Return, unaltered, every line from the beginning of the material below up to and including the one with "b_, M['black'], t)".

%%

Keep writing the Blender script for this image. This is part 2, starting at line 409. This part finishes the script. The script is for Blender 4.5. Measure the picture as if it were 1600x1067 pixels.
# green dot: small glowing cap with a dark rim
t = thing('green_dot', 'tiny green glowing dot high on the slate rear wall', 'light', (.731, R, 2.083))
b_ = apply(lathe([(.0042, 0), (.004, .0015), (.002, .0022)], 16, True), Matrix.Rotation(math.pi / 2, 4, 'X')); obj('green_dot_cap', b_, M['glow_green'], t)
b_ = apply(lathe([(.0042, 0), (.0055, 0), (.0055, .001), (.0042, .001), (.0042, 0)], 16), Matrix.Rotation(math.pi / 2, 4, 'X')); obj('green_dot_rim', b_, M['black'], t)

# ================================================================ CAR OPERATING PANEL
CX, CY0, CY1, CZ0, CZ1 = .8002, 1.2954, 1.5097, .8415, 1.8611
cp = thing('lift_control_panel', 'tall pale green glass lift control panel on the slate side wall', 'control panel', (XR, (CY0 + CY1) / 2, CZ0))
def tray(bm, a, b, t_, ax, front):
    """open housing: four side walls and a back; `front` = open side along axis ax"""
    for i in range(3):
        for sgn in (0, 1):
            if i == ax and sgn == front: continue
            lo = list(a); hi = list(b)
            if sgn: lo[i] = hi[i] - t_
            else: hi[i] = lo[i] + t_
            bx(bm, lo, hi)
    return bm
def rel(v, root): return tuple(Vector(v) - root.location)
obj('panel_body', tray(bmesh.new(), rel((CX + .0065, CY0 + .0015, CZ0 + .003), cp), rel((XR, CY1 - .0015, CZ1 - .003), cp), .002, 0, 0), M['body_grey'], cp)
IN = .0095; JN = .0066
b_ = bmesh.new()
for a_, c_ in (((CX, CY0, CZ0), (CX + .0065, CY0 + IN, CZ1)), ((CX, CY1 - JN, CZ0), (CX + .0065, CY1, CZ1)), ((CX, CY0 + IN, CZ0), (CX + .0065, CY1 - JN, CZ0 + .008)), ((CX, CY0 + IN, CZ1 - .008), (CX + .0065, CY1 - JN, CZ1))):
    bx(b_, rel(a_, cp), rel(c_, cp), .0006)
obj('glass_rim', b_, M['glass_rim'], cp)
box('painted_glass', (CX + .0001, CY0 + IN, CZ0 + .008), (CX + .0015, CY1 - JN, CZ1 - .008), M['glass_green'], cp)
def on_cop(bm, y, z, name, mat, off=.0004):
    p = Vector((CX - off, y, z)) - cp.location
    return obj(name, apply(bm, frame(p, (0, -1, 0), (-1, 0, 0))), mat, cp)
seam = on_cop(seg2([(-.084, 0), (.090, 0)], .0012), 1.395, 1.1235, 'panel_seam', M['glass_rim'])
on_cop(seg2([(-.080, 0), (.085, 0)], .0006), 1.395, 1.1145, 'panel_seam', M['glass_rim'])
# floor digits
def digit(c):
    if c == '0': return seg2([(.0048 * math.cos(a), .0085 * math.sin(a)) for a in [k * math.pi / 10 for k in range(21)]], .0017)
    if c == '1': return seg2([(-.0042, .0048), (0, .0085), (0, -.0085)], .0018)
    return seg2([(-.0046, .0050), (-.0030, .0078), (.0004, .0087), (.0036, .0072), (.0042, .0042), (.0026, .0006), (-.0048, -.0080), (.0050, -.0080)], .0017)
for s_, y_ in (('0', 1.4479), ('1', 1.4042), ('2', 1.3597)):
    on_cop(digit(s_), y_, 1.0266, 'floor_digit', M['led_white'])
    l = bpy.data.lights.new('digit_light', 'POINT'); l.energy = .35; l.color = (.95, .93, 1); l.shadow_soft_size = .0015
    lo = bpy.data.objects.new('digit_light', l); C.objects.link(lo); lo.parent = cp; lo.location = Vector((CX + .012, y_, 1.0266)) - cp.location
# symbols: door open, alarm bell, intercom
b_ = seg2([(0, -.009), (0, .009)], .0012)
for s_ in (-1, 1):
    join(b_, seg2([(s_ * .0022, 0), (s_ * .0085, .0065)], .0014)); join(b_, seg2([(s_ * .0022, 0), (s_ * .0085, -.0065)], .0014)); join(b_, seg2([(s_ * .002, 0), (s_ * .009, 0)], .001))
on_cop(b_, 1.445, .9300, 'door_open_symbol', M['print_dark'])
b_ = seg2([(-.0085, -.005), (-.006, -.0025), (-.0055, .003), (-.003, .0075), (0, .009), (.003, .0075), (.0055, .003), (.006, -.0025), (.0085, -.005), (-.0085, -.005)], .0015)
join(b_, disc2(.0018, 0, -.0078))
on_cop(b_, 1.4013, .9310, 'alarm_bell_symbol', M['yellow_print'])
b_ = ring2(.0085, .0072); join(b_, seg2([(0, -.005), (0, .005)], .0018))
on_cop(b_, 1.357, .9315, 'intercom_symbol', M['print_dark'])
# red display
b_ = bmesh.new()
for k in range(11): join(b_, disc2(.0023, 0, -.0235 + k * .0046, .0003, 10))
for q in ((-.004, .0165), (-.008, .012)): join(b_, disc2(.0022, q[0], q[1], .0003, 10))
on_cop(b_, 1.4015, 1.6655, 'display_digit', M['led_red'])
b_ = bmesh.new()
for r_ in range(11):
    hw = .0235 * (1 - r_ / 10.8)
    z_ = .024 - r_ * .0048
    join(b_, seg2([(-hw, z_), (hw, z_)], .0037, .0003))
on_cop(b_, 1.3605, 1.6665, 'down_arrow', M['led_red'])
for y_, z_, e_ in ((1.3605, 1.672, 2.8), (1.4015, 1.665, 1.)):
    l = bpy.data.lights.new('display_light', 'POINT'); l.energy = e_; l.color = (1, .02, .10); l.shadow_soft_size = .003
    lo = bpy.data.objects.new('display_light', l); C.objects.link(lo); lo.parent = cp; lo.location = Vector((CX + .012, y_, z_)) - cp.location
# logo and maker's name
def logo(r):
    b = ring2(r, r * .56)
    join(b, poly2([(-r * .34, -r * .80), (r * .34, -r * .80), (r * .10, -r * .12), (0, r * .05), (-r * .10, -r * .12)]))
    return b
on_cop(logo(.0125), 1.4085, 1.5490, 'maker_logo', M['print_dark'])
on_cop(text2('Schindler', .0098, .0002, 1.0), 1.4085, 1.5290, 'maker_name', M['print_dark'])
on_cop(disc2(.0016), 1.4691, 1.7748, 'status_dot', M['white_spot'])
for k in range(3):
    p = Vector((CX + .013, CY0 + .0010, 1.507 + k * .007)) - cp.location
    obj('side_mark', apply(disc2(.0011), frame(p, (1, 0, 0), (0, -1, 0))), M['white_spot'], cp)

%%

● WRITTEN SOLUTION
Keep writing the Blender script for this image. This is part 2, starting at line 409. This part finishes the script. The script is for Blender 4.5. Measure the picture as if it were 1600x1067 pixels.
# green dot: small glowing cap with a dark rim
t = thing('green_dot', 'tiny green glowing dot high on the slate rear wall', 'light', (.731, R, 2.083))
b_ = apply(lathe([(.0042, 0), (.004, .0015), (.002, .0022)], 16, True), Matrix.Rotation(math.pi / 2, 4, 'X')); obj('green_dot_cap', b_, M['glow_green'], t)
b_ = apply(lathe([(.0042, 0), (.0055, 0), (.0055, .001), (.0042, .001), (.0042, 0)], 16), Matrix.Rotation(math.pi / 2, 4, 'X')); obj('green_dot_rim', b_, M['black'], t)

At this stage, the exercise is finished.